▶ [Request]: Draw out every line with the word "parts" from the listing below.

========

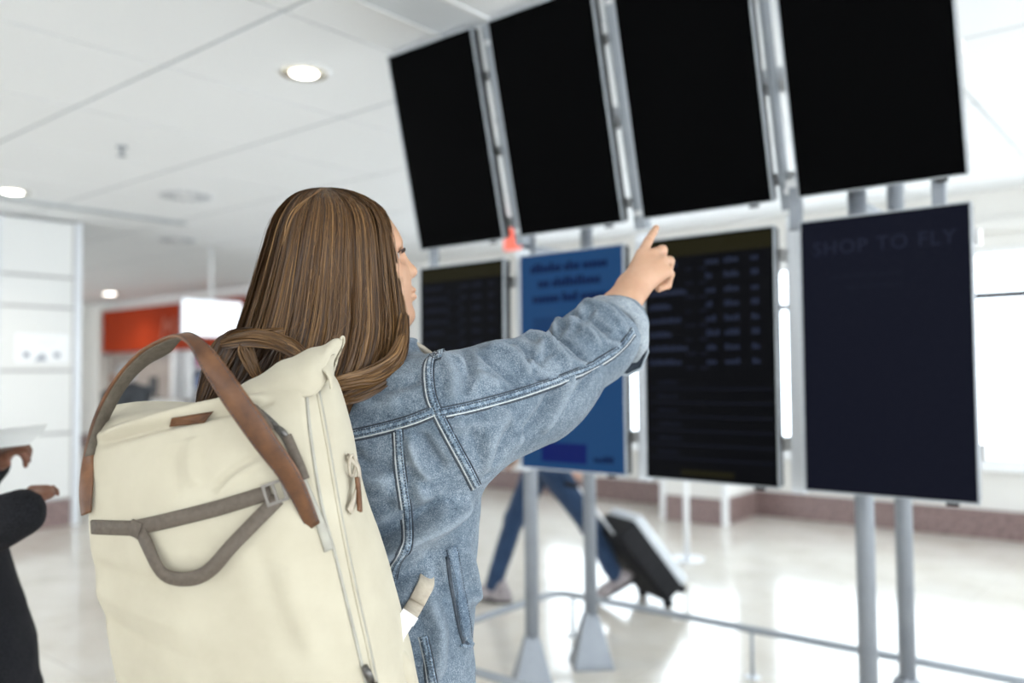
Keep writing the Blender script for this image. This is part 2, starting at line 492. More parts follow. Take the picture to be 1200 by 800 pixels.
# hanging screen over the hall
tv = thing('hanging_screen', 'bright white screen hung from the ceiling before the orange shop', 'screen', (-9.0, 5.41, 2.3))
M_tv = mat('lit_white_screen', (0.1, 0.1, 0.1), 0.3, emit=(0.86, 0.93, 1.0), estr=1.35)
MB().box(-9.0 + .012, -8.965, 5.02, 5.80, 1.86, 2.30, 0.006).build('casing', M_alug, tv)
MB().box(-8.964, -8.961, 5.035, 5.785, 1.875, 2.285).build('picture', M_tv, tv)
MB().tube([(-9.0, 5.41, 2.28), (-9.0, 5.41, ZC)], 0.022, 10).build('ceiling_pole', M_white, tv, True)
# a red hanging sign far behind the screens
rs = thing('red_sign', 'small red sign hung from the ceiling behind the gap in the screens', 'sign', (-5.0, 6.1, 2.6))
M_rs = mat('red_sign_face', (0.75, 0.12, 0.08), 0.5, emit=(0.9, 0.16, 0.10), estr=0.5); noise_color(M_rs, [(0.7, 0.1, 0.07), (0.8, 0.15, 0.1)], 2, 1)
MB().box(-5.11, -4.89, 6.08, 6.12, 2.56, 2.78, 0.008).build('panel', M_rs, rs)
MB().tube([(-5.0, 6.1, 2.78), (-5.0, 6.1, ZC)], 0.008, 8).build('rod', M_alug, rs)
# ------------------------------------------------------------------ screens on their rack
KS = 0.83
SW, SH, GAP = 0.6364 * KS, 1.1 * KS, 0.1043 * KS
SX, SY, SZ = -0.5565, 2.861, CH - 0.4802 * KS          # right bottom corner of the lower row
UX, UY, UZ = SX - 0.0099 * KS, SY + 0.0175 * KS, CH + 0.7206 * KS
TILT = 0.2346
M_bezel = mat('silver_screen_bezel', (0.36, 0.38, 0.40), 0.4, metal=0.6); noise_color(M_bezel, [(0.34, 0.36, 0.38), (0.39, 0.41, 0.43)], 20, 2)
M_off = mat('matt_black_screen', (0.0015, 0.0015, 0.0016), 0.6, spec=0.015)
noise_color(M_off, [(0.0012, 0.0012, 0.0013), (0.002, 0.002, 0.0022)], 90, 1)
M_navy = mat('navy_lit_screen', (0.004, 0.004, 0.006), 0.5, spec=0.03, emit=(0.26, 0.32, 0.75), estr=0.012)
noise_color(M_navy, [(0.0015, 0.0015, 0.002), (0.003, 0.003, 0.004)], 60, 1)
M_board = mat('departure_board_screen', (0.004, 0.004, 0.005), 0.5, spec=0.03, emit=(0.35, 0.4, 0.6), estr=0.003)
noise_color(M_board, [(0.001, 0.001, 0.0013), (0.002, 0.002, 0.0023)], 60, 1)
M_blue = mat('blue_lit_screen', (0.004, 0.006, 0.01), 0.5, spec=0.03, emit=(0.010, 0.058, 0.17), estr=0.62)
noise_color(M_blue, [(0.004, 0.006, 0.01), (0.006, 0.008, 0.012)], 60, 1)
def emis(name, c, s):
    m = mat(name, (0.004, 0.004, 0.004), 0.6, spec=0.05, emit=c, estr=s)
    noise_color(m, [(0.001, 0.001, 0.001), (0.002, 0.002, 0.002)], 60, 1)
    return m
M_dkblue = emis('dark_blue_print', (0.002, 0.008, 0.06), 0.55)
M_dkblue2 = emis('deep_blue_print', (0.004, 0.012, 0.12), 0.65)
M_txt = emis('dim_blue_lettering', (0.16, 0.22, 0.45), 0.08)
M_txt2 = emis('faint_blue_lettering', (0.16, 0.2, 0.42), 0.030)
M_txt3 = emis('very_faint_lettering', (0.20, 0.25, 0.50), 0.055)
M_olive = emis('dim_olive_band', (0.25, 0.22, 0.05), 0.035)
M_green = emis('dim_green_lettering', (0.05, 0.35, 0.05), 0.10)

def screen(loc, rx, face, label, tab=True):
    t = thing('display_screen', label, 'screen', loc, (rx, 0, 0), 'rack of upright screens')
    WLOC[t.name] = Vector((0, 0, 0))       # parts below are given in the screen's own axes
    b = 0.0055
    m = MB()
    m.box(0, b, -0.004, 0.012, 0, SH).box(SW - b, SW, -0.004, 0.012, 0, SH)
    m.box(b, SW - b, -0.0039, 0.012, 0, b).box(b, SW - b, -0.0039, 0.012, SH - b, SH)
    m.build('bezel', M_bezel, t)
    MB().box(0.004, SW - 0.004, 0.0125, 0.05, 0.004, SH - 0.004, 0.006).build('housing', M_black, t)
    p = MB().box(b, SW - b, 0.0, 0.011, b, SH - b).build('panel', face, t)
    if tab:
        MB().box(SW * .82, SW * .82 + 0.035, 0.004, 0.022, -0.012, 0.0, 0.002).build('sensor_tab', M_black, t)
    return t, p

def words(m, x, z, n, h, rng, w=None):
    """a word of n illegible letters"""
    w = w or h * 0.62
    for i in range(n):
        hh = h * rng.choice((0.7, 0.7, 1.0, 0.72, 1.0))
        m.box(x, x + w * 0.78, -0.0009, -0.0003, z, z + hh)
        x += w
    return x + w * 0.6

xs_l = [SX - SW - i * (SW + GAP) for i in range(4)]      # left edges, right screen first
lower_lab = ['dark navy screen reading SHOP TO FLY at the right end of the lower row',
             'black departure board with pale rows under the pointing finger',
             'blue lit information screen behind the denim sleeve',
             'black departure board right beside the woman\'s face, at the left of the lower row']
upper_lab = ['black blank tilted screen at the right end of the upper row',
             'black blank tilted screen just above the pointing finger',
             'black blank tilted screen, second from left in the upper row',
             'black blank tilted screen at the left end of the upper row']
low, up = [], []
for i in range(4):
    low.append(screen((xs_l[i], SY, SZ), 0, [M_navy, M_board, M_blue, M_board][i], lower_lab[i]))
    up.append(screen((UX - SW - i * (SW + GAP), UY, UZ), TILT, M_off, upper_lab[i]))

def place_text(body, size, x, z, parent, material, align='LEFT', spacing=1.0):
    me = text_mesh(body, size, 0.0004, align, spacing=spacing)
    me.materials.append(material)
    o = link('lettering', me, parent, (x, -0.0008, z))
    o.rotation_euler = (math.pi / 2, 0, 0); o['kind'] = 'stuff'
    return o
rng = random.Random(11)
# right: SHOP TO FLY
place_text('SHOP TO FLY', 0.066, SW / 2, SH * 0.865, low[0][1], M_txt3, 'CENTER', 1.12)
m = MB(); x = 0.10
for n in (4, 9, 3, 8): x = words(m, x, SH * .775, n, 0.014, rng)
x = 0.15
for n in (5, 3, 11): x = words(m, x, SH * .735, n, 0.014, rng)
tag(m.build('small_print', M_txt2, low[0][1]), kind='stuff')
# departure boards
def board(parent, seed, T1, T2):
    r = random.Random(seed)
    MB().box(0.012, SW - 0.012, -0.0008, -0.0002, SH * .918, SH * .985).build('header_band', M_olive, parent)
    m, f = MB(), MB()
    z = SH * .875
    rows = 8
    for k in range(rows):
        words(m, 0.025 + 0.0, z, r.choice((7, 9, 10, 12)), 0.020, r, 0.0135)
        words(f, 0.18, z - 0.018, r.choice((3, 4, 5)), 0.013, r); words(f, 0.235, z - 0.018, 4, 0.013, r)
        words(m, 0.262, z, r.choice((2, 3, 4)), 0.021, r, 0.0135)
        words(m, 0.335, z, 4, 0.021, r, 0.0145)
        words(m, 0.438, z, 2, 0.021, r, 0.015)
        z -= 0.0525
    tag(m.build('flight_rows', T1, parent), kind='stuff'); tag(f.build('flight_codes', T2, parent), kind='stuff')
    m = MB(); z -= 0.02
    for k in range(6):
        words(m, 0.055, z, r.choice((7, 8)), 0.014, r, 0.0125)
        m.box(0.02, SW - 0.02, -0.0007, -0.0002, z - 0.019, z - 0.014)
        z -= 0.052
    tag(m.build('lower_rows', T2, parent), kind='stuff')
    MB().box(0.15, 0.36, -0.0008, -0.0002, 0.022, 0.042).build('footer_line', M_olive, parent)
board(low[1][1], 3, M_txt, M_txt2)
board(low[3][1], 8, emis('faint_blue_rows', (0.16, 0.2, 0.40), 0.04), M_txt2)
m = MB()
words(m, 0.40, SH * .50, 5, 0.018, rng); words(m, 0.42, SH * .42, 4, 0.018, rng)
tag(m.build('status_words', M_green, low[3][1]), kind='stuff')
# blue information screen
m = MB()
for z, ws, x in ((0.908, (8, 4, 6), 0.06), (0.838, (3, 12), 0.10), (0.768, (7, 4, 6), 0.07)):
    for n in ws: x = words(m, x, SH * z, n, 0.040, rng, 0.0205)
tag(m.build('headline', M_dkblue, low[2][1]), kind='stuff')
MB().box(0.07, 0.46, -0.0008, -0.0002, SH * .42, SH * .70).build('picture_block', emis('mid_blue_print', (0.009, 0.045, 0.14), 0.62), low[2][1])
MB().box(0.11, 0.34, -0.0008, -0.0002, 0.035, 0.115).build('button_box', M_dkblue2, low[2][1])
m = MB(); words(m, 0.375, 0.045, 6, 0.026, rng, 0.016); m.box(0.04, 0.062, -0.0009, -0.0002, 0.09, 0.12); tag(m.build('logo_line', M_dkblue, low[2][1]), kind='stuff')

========

▶ [Correct answer]:
Keep writing the Blender script for this image. This is part 2, starting at line 492. More parts follow. Take the picture to be 1200 by 800 pixels.
    WLOC[t.name] = Vector((0, 0, 0))       # parts below are given in the screen's own axes